Judge John Walter Aug. 1 said Zediva’s unlicensed business model threatened the development the subscription video-on-demand market, which includes services such as Netflix, Amazon Prime and Hulu Plus. Zediva claimed it was a virtual video store utilizing the first-sale doctrine that allows the owner of a legally made copy of a movie (DVD) to resell or rent it.
Dan Robbins, SVP and associate general counsel for the Motion Picture Association of America, hailed the decision as support for the nascent VOD and streaming market of Hollywood movies.

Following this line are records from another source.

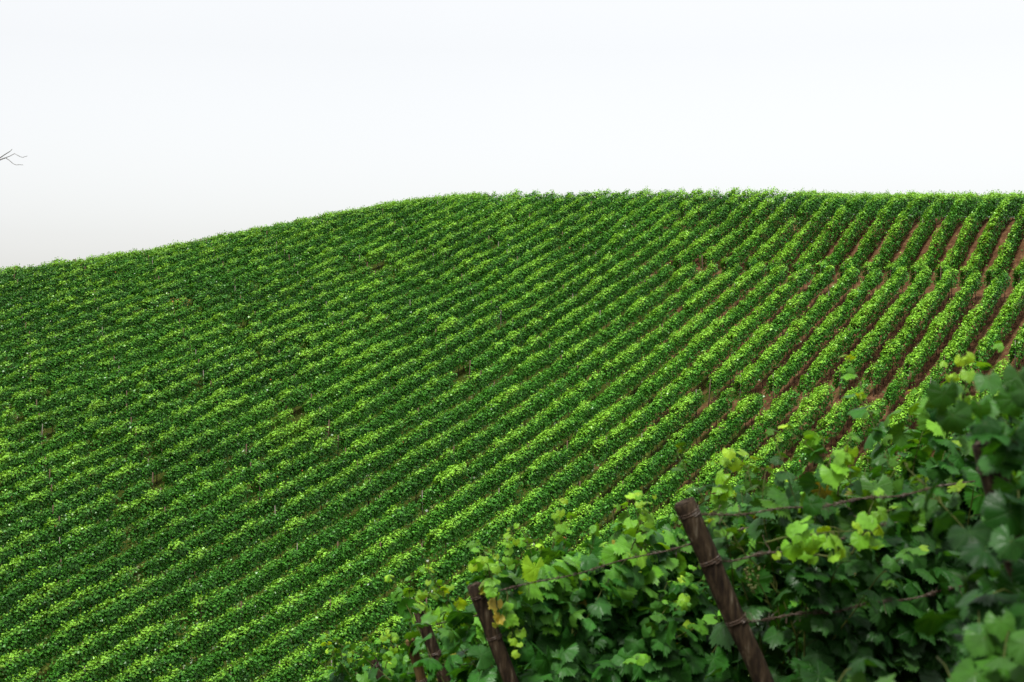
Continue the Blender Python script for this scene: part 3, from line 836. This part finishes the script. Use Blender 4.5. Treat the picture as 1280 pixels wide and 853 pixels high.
# ------------------------------------------------------------------ light
w = bpy.data.worlds.new('World'); scn.world = w; w.use_nodes = True
nt = w.node_tree; nt.nodes.clear(); L_ = nt.links.new
out = nt.nodes.new('ShaderNodeOutputWorld')
sky = nt.nodes.new('ShaderNodeTexSky'); sky.sky_type = 'NISHITA'; sky.sun_disc = False
SUN_EL, SUN_AZ = math.radians(60), math.radians(212)     # azimuth clockwise from +Y
sky.sun_elevation = SUN_EL; sky.sun_rotation = SUN_AZ; sky.air_density = 1.0; sky.dust_density = 2.6
b1 = nt.nodes.new('ShaderNodeBackground'); b1.inputs[1].default_value = .05; hsv = nt.nodes.new('ShaderNodeHueSaturation'); hsv.inputs['Saturation'].default_value = .25; L_(sky.outputs[0], hsv.inputs['Color']); L_(hsv.outputs[0], b1.inputs[0])
tc = nt.nodes.new('ShaderNodeTexCoord'); sp = nt.nodes.new('ShaderNodeSeparateXYZ'); L_(tc.outputs['Generated'], sp.inputs[0])
el = math_node(nt, 'MAXIMUM', sp.outputs[2], 0.0)
grad = math_node(nt, 'ADD', .148, math_node(nt, 'MULTIPLY', math_node(nt, 'MAXIMUM', math_node(nt, 'SUBTRACT', el, .2), 0.0), .45))
nz = nt.nodes.new('ShaderNodeTexNoise'); nz.inputs['Scale'].default_value = 1.6; nz.inputs['Detail'].default_value = 3; L_(tc.outputs['Generated'], nz.inputs['Vector'])
cl = nt.nodes.new('ShaderNodeMapRange'); cl.inputs[1].default_value = .3; cl.inputs[2].default_value = .7; cl.inputs[3].default_value = .97; cl.inputs[4].default_value = 1.03
L_(nz.outputs[0], cl.inputs[0])
b2 = nt.nodes.new('ShaderNodeBackground'); b2.inputs[0].default_value = (1.0, .975, .94, 1)
L_(math_node(nt, 'MULTIPLY', grad, cl.outputs[0]), b2.inputs[1])
ad = nt.nodes.new('ShaderNodeAddShader'); L_(b1.outputs[0], ad.inputs[0]); L_(b2.outputs[0], ad.inputs[1]); L_(ad.outputs[0], out.inputs[0])

sl = bpy.data.lights.new('sun', 'SUN'); sl.energy = 2.5; sl.angle = math.radians(12); sl.color = (1.0, .97, .92)
so = bpy.data.objects.new('sun', sl); COL.objects.link(so)
sd = Vector((math.sin(SUN_AZ) * math.cos(SUN_EL), math.cos(SUN_AZ) * math.cos(SUN_EL), math.sin(SUN_EL)))
so.rotation_euler = sd.to_track_quat('Z', 'Y').to_euler(); so.location = (-20, -20, 60)

# ------------------------------------------------------------------ camera
cam = bpy.data.cameras.new('camera'); cam.sensor_width = 36; cam.lens = 50.0; cam.clip_start = .1; cam.clip_end = 6000
cam.dof.use_dof = True; cam.dof.focus_distance = 70; cam.dof.aperture_fstop = 6.8
co = bpy.data.objects.new('camera', cam); COL.objects.link(co); co.location = (0, 0, 0); co.rotation_euler = (math.radians(90), 0, 0)
scn.camera = co
scn.view_settings.view_transform = 'Standard'; scn.view_settings.look = 'None'; scn.view_settings.exposure = 1.45; scn.view_settings.gamma = 1
scn.cycles.max_bounces = 6; scn.cycles.diffuse_bounces = 3; scn.cycles.transmission_bounces = 3; scn.cycles.use_denoising = True
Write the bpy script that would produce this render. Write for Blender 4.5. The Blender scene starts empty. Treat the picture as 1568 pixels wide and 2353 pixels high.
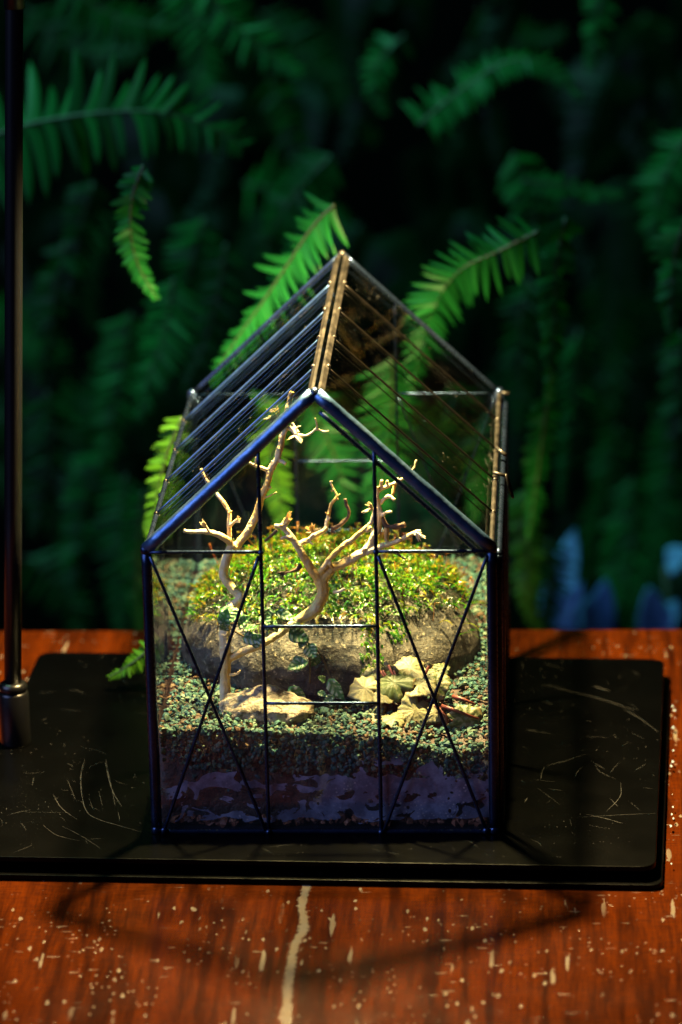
import bpy, bmesh, math, random
import numpy as np
from mathutils import Vector, Matrix, noise

random.seed(7)
rng = np.random.default_rng(7)
scene = bpy.context.scene
col = scene.collection
R = math.radians

# ------------------------------------------------------------------ camera
CAM = np.array([0.12118778, -1.92090765, 0.80397282])
PITCH, ROLL, YAW = 0.31853777, -0.02188688, -0.0570452
FPX = 9501.6                                   # focal length in pixels of a 1568 x 2353 picture
_fw = np.array([math.sin(YAW)*math.cos(PITCH), math.cos(YAW)*math.cos(PITCH), -math.sin(PITCH)])
_r0 = np.array([math.cos(YAW), -math.sin(YAW), 0.0]); _u0 = np.cross(_r0, _fw)
_rt = math.cos(ROLL)*_r0 + math.sin(ROLL)*_u0
_up = -math.sin(ROLL)*_r0 + math.cos(ROLL)*_u0
cam_d = bpy.data.cameras.new('camera')
cam = bpy.data.objects.new('camera', cam_d); col.objects.link(cam)
m = Matrix.Identity(4)
for i in range(3):
    m[i][0] = _rt[i]; m[i][1] = _up[i]; m[i][2] = -_fw[i]; m[i][3] = CAM[i]
cam.matrix_world = m
cam_d.sensor_fit = 'VERTICAL'; cam_d.sensor_height = 36; cam_d.sensor_width = 24
cam_d.lens = FPX/2353*36
cam_d.clip_start = 0.05; cam_d.clip_end = 50
cam_d.dof.use_dof = True
cam_d.dof.focus_distance = 2.09
cam_d.dof.aperture_fstop = 6.2
scene.camera = cam

def at(x, y, Y=None, Z=None):
    """point where the sight line through photo pixel (x, y) meets the plane y=Y or z=Z"""
    d = _fw + _rt*(x-784)/FPX - _up*(y-1176.5)/FPX
    t = (Y-CAM[1])/d[1] if Y is not None else (Z-CAM[2])/d[2]
    return Vector(CAM + t*d)
PX = 1/4490.0                                  # metres for one photo pixel at the terrarium

# ------------------------------------------------------------------ world and lights
world = bpy.data.worlds.new('World'); scene.world = world; world.use_nodes = True
bg = world.node_tree.nodes['Background']
bg.inputs[0].default_value = (0.25, 0.5, 1.0, 1); bg.inputs[1].default_value = 0.002

def lamp(name, kind, loc, target, energy, color, **kw):
    d = bpy.data.lights.new(name, kind); d.energy = energy; d.color = color
    for k, v in kw.items(): setattr(d, k, v)
    o = bpy.data.objects.new(name, d); col.objects.link(o); o.location = loc
    o.rotation_euler = (Vector(target)-Vector(loc)).to_track_quat('-Z', 'Y').to_euler()
    return o
lamp('grow_lamp', 'SPOT', (0, 0.145, 0.446), (0, 0.145, 0), 94.0, (1.0, 0.74, 0.31),
     spot_size=R(102), spot_blend=0.5, shadow_soft_size=0.015)
lamp('window_light', 'AREA', (-1.5, -0.75, 1.15), (0, 0.15, 0.12), 34.0, (0.36, 0.47, 1.0), shape='SQUARE', size=1.4)
lamp('fern_fill', 'AREA', (-0.6, 0.7, 1.8), (0.05, 1.05, 0.1), 10.0, (0.16, 0.78, 0.62), shape='SQUARE', size=0.6, spread=R(80))  # added teal fill over the ferns, stands for no known lamp

scene.view_settings.view_transform = 'Standard'
scene.view_settings.look = 'None'
scene.view_settings.exposure = 0.0
scene.view_settings.gamma = 1.0
scene.render.engine = 'CYCLES'
cy = scene.cycles
cy.use_denoising = True
cy.max_bounces = 10; cy.transparent_max_bounces = 40; cy.diffuse_bounces = 3; cy.glossy_bounces = 4
cy.transmission_bounces = 4; cy.caustics_reflective = False; cy.caustics_refractive = False
cy.sample_clamp_indirect = 3.0; cy.sample_clamp_direct = 0

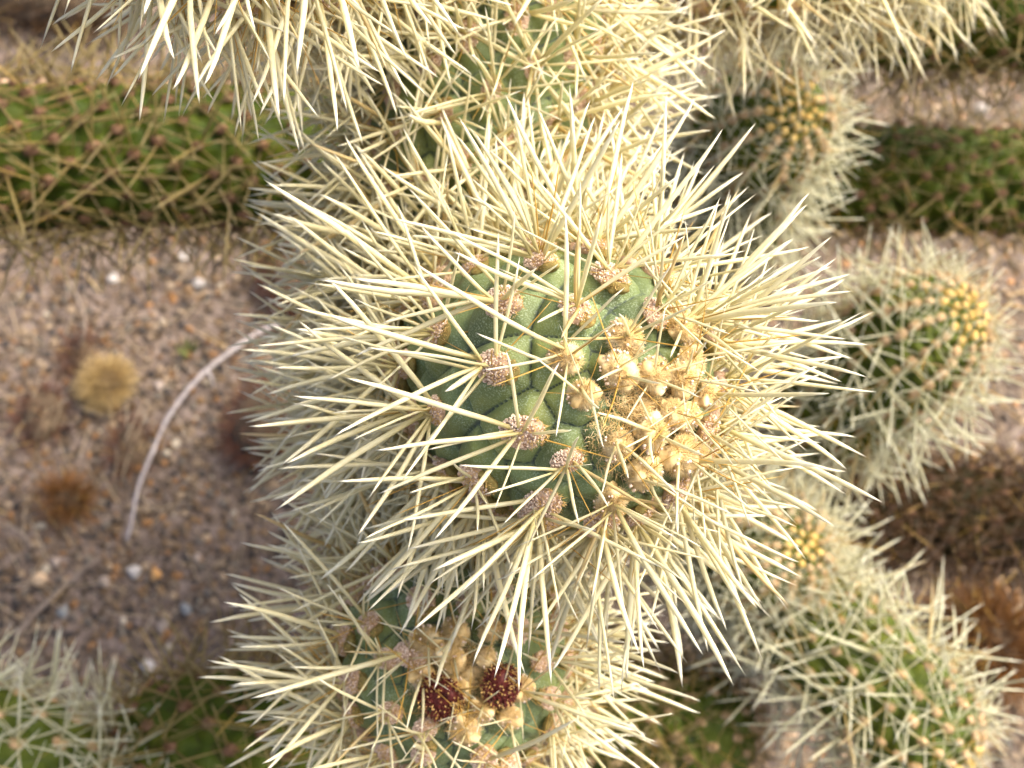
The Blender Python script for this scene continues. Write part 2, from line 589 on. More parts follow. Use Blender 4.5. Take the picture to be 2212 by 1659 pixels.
def cholla_joint(name, label, path, r, seed, tone='fresh', skin='fresh', areole='granular', crown='wool', crown_n=14,
                 spacing=.0087, slen=(.021, .029), per=(8, 11), n_ind=300, fine=True, res=(150, 120), cap=1.1,
                 ex_areoles=(), ex_wool=(), ex_spines=(), ex_tips=(), group='teddy bear cholla joints', hidden=None, amp=.0031,
                 bristle=5, scales=False, crown_len=.45, buds=(), mass_keep=1.0, ribs=None, fan=(16, 82), a_gain=1.32, short=(.45, 1.1), back=.75, tip_len=(.022, .031)):
    rng = random.Random(seed)
    pts = [at(*q) for q in path]
    pa = Path(pts)
    h = r * cap
    # profile by arclength: quarter ellipse cap, cylinder, tapered foot
    th = np.linspace(0, math.pi / 2, 60)
    ax = np.concatenate([h * (1 - np.cos(th)), np.linspace(h, pa.L, 80)[1:]])
    foot = min(1.2 * r, pa.L * .3)
    rad = np.concatenate([r * np.sin(th) ** .92, r * (1 - .45 * smooth01((ax[60:] - (pa.L - foot)) / foot))])
    sg = np.concatenate([[0], np.cumsum(np.hypot(np.diff(ax), np.diff(rad)))])
    S = sg[-1]

    def base(sig, phi):
        a = np.interp(sig, sg, ax); q = np.interp(sig, sg, rad)
        da = np.interp(sig + 2e-4, sg, ax) - np.interp(sig - 2e-4, sg, ax)
        dr = np.interp(sig + 2e-4, sg, rad) - np.interp(sig - 2e-4, sg, rad)
        c, T, n, b = pa.frame(a)
        radial = n * np.cos(phi)[..., None] + b * np.sin(phi)[..., None]
        nr = nrm(radial * da[..., None] - T * dr[..., None])
        tang = nrm(-(T * da[..., None] + radial * dr[..., None]))      # towards the crown
        return c + radial * q[..., None], nr, tang

    # areole lattice (golden angle), closer together at the crown
    sp = spacing * (crown_len + (1 - crown_len) * smooth01(sg / (1.9 * r)))
    dens = 2 * math.pi * rad / (.866 * sp ** 2)
    cnt = np.concatenate([[0], np.cumsum((dens[1:] + dens[:-1]) / 2 * np.diff(sg))])
    off = rng.uniform(0, 6.28)
    ks = np.arange(int(cnt[-1])) + .5
    A_s = np.interp(ks, cnt, sg)
    A_p = np.floor(ks) * (2.399963 if ribs is None else 2 * math.pi * ribs[0] / ribs[1]) + off + np.array([rng.gauss(0, .03) for _ in ks])
    if len(ex_areoles):
        gs, gp = np.meshgrid(np.linspace(0.0005, S * .98, 150), np.linspace(0, 2 * math.pi, 240, endpoint=False), indexing='ij')
        gs, gp = gs.ravel(), gp.ravel()
        P, Nn, _ = base(gs, gp)
        facing = ((CAM - P) * Nn).sum(1) / np.linalg.norm(CAM - P, axis=1)
        pr = proj(P)
        es, ep = [], []
        for (x, y) in ex_areoles:
            dd = np.hypot(pr[:, 0] - x, pr[:, 1] - y) + np.where(facing > .03, 0, 1e5)
            i = int(np.argmin(dd))
            es.append(gs[i]); ep.append(gp[i])
        P0, N0, _ = base(A_s, A_p)
        PE, _, _ = base(np.array(es), np.array(ep))
        dmin = np.linalg.norm(P0[:, None] - PE[None], axis=2).min(1)
        fc0 = (N0 * nrm(CAM - P0)).sum(1)
        lim = np.interp(A_s, sg, sp) * np.where(fc0 > .25, 1.05, .8)
        keep = dmin > lim
        A_s = np.concatenate([es, A_s[keep]]); A_p = np.concatenate([ep, A_p[keep]])
    AP, AN, AT = base(A_s, A_p)
    A_sp = np.interp(A_s, sg, sp)
    CEN = AP - AT * (A_sp * .15)[:, None]

    def disp(P):
        out_, cr, near = np.empty(len(P)), np.empty(len(P)), np.empty(len(P))
        for i in range(0, len(P), 4000):
            D = np.linalg.norm(P[i:i + 4000, None] - CEN[None], axis=2)
            o = np.partition(D, 1, axis=1)
            j = D.argmin(1)
            e = (o[:, 1] - o[:, 0]) / A_sp[j]
            out_[i:i + 4000] = A_sp[j] / spacing * ((1 - (1 - np.minimum(e, 1)) ** 2) ** .7)
            cr[i:i + 4000] = e
            near[i:i + 4000] = np.exp(-(np.linalg.norm(P[i:i + 4000] - AP[j], axis=1) / (A_sp[j] * .34)) ** 2)
        return (out_ - .75) * amp, cr, near

    nS, nP = res
    ss = S * np.linspace(0, 1, nS) ** 1.1
    gs, gp = np.meshgrid(ss, np.linspace(0, 2 * math.pi, nP, endpoint=False), indexing='ij')
    P, Nn, _ = base(gs.ravel(), gp.ravel())
    d, cr, near = disp(P)
    V = P + Nn * d[:, None]
    i, j = np.meshgrid(np.arange(nS - 1), np.arange(nP), indexing='ij')
    i, j = i.ravel(), j.ravel()
    Fq = np.stack([i * nP + j, (i + 1) * nP + j, (i + 1) * nP + (j + 1) % nP, i * nP + (j + 1) % nP], 1)
    root = bpy.data.objects.new(name, None)
    COL.objects.link(root)
    root.empty_display_size = .01
    p0 = pa.p[-1]
    root.location = p0
    RM = Matrix.Translation(Vector(p0))
    tag(root, label, 'cactus', group)
    stem = link('stem', from_arrays('stem', V - p0, [Fq[:, ::-1]], [M_SKIN[skin]], {'crease': cr, 'near': near}), root)

    # a woody branch carries the joint down to the plant's trunk
    if hidden:
        hp = Path([pa.p[-1] - pa.T[-1] * -0.0, *hidden])
        q = np.linspace(0, hp.L, 40)
        c, T, n, b = hp.frame(q)
        ph = np.linspace(0, 2 * math.pi, 14, endpoint=False)
        rr = r * (.50 + .04 * np.sin(q * 400 + seed)) * np.ones_like(q)
        BV = (c[:, None] + rr[:, None, None] * (n[:, None] * np.cos(ph)[None, :, None] + b[:, None] * np.sin(ph)[None, :, None])).reshape(-1, 3)
        bi, bj = np.meshgrid(np.arange(39), np.arange(14), indexing='ij')
        bi, bj = bi.ravel(), bj.ravel()
        BF = np.stack([bi * 14 + bj, bi * 14 + (bj + 1) % 14, (bi + 1) * 14 + (bj + 1) % 14, (bi + 1) * 14 + bj], 1)
        link('branch', from_arrays('branch', BV - p0, [BF], [M_BARK]), root)
        mb = MB()
        for k in range(int(hp.L * 2600)):
            s_, f_ = rng.uniform(0, hp.L), rng.uniform(0, 6.28)
            c1, t1, n1, b1 = hp.frame(np.array([s_]))
            rd = n1[0] * math.cos(f_) + b1[0] * math.sin(f_)
            dr = nrm(rd + np.array([rng.gauss(0, .5) for _ in range(3)]))
            put_spine(mb, rng.choice(GEO_LOW), c1[0] + rd * r * .45 - p0, dr, rng.uniform(.012, .02), t1[0], rng.random())
        if mb.n:
            tag(link('branch_spines', mb.mesh('branch_spines', [M_SP['brown']]), root), None, None, kind='stuff')

    # areoles on the real, bumpy surface
    dA, _, _ = disp(AP)
    AP = AP + AN * (np.maximum(dA, amp * .12) - .0001)[:, None]
    view = nrm(CAM - AP)
    face = (AN * view).sum(1)
    pr = proj(AP)
    inside = (pr[:, 0] > -12) & (pr[:, 0] < 2224) & (pr[:, 1] > -12) & (pr[:, 1] < 1671)
    vis = (face > -.05) & inside
    crown_set = set(np.argsort(A_s)[:crown_n].tolist())

    # spines: traced ones first, then the rest of every areole's star
    spines = []            # (areole, dir, length, hint)
    done = {}

    def solve(i_, tip, lo=.0, sgn=None):
        rp = AP[i_]
        v = ray(*tip)
        tca = np.dot(rp - CAM, v)
        dm = np.linalg.norm(CAM + v * tca - rp)
        L = max(lo, dm * 1.04)
        k = math.sqrt(max(L * L - dm * dm, 0))
        best = None
        for sg_ in (-1, 1):
            q_ = CAM + v * (tca + sg_ * k)
            dd = nrm(q_ - rp)
            sc = np.dot(dd, AN[i_]) if sgn is None else -sg_ * sgn
            if best is None or sc > best[0]:
                best = (sc, dd, L)
        return best

    for (x, y, tx, ty) in ex_spines:
        dd = np.hypot(pr[:, 0] - x, pr[:, 1] - y) + np.where(face > -.1, 0, 1e5)
        i_ = int(np.argmin(dd))
        sc, dr, L = solve(i_, (tx, ty), lo=.013)
        spines.append((i_, dr, L, True)); done[i_] = done.get(i_, 0) + 1
    for (tx, ty) in ex_tips:
        best = None
        lo = rng.uniform(*tip_len)
        for i_ in range(len(AP)):
            if face[i_] < -.55 or A_s[i_] < r * .5:
                continue
            sc, dr, L = solve(i_, (tx, ty), lo=lo)
            if L > lo * 1.5 or sc < .2:
                continue
            s2 = sc + rng.uniform(0, .25) - .6 * done.get(i_, 0) - (L - lo) * 40
            if best is None or s2 > best[0]:
                best = (s2, i_, dr, L)
        if best:
            _, i_, dr, L = best
            spines.append((i_, dr, L, True)); done[i_] = done.get(i_, 0) + 1
    ti = set(range(len(ex_areoles)))
    apex_r = r * 1.0
    for i_ in range(len(AP)):
        n_ = rng.randint(*per)
        near_crown = smooth01((A_s[i_] - r * .15) / (r * short[1]))
        if i_ in crown_set:
            n_ = rng.choice((1, 2, 3)) if crown == 'yellow' else max(2, int(n_ * .45))
        if face[i_] < -.15:
            n_ = int(n_ * back)
        n_ -= int(done.get(i_, 0) * (1.25 if i_ in ti else .6))
        n_ = max(n_, 1)
        a0 = rng.uniform(0, 6.28)
        for k in range(n_):
            al = a0 + 2.399963 * k + rng.gauss(0, .25)
            ang = R(fan[0] + (fan[1] - fan[0]) * ((k + .5) / n_) ** .8 + rng.gauss(0, 6))
            side = -AT[i_] * math.cos(al) + np.cross(AN[i_], AT[i_]) * math.sin(al)
            dr = AN[i_] * math.cos(ang) + side * math.sin(ang) - AT[i_] * .16
            dr = nrm(dr)
            L = rng.uniform(*slen) * (short[0] + (1 - short[0]) * near_crown) * (1.0 if ang < 1.0 else .85)
            if rng.random() < .12:
                L *= .6
            spines.append((i_, dr, L, False))
    score = []
    for n_, (i_, dr, L, traced) in enumerate(spines):
        tp, rp = proj(AP[i_] + dr * L), pr[i_]
        a, b = np.clip(rp[:2], 0, [2212, 1659]), np.clip(tp[:2], 0, [2212, 1659])
        v_ = np.hypot(*(a - b)) * (1.0 if face[i_] > -.05 else .55 if face[i_] > -.4 else .12)
        score.append(v_ + (400 if traced else 0))
    order = np.argsort(-np.array(score))
    single = set(int(q) for q in order[:n_ind] if score[q] > 22)
    aobj, amat = {}, {}
    hid_mb = MB()
    for i_ in range(len(AP)):
        kind = crown if (i_ in crown_set or i_ in ex_wool) else areole
        s_ = rng.uniform(.85, 1.2) * (.75 + .35 * smooth01(A_s[i_] / (1.4 * r))) * (r / .0195)
        s_ *= a_gain * (1.0 if kind == 'yellow' else 1)
        if kind == 'wool':
            s_ *= rng.uniform(.95, 1.4)
        Rm = frame(AN[i_] + np.array([rng.gauss(0, .08) for _ in range(3)]), AT[i_])
        M = mat4(Rm, s_, AP[i_])
        if vis[i_]:
            o = link('areole', rng.choice(AREOLE[kind]), root, M, RM)
            aobj[i_], amat[i_] = o, M
            if scales and i_ not in crown_set and rng.random() < .65 and A_s[i_] > r * .75:
                link('leaf_scale', rng.choice(SCALES), o, M, M)
        else:
            v, f = ICO0
            hid_mb.add((v * np.array([.0014, .0018, .001]) * s_) @ Rm.T + AP[i_] - p0, f)
    if hid_mb.n:
        tag(link('areoles', hid_mb.mesh('areoles', [M_FELT], attrs=False), root), None, None, kind='stuff')
    if crown == 'wool':
        wl = MB()
        apex = AP[int(np.argmin(A_s))]
        near_ = np.nonzero(np.linalg.norm(V - apex, axis=1) < r * .42)[0]
        P_, Q_ = [], []
        for k in range(3600):
            q = near_[rng.randrange(len(near_))]
            P_.append(V[q] - p0 + np.array([rng.gauss(0, .0002) for _ in range(3)])); Q_.append(Nn[q])
        hairs(wl, rng, P_, Q_, .0015, .00007, 0)
        tag(link('crown_wool', wl.mesh('crown_wool', [M_WOOL], attrs=False), root), None, None, kind='stuff')
    mass, hair = MB(), MB()
    for n_, (i_, dr, L, traced) in enumerate(spines):
        geo_n = len(GEO_FINE) if fine else len(GEO_LOW)
        k = rng.randrange(geo_n)
        start = AP[i_] + AN[i_] * .0006 + np.array([rng.gauss(0, .0005) for _ in range(3)])
        up = [rng.gauss(0, 1) for _ in range(3)]
        if n_ in single:
            M = mat4(frame(dr, up), L, start)
            if i_ in aobj:
                link('spine', spine_mesh(tone, fine, k), aobj[i_], M, amat[i_])
            else:
                link('spine', spine_mesh(tone, fine, k), root, M, RM)
        elif rng.random() < mass_keep:
            put_spine(mass, rng.choice(GEO_LOW), start - p0, dr, L, up, rng.random())
    if mass.n:
        tag(link('spine_mass', mass.mesh('spine_mass', [M_SP[tone]]), root), None, None, kind='stuff')
    for i_ in range(len(AP)):
        if face[i_] < -.3:
            continue
        for k in range(bristle):
            dr = nrm(AN[i_] * rng.uniform(.3, 1) + nrm(np.array([rng.gauss(0, 1) for _ in range(3)])) * .9)
            put_spine(hair, rng.choice(GEO_HAIR), AP[i_] - p0 + AN[i_] * .0006, dr, rng.uniform(.006, .015), [.1, .9, .3], rng.random())
    if hair.n:
        tag(link('bristles', hair.mesh('bristles', [M_SP['bristle']]), root), None, None, kind='stuff')
    for n_, (x, y, s_) in enumerate(buds):
        PP, NN, TT = base(gs.ravel(), gp.ravel())
        q = proj(PP)
        fc = (NN * nrm(CAM - PP)).sum(1)
        i_ = int(np.argmin(np.hypot(q[:, 0] - x, q[:, 1] - y) + np.where(fc > .1, 0, 1e5)))
        b = link('flower_bud', bud_mesh(90 + n_), root, mat4(frame(NN[i_], TT[i_]), s_, PP[i_] + NN[i_] * .0012), RM)
    return root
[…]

“Judge Walter’s decision is a great victory for the more than 2 million American men and women whose livelihoods depend on a thriving film and television industry,” Robbins said in a statement. “Judge Walter rejected Zediva’s argument that it was ‘renting’ movies to its users, and ruled, by contrast, that Zediva violated the studios’ exclusive rights to publicly perform their movies, such as through authorized video-on-demand services.”
Indeed, streaming services such as Netflix and Amazon Prime pay studios and media companies hundreds of millions of dollars in license fees to stream content to myriad subscribers.
The MPAA in April filed a copyright infringement lawsuit against Zediva. The service in June countered in court papers that it operated a business model no different than Blockbuster and Redbox, whereby a legally obtained movie is rented to one customer at a time.
“Blockbuster is free to rent the same movie to many different customers in its stores,” Zediva said in its filing. “Netflix is free to mail DVDs to its rental customers. They must buy the DVDs from the studios, but once they do, the studios have been paid, and they have no right to demand a share of the rental fee.”
“Look, we are renting DVDs,” Zediva CEO Venky Srinivasan told Home Media Magazine March 16.
But with the home entertainment industry steadily evolving from physical to digital distribution, upstart companies looking to buck the Hollywood food chain are in for a fight.
“The court found Zediva’s service threatened the development of these lawful VOD and Internet-based services,” Robbins said.
A representative from Zediva was not immediately available for comment.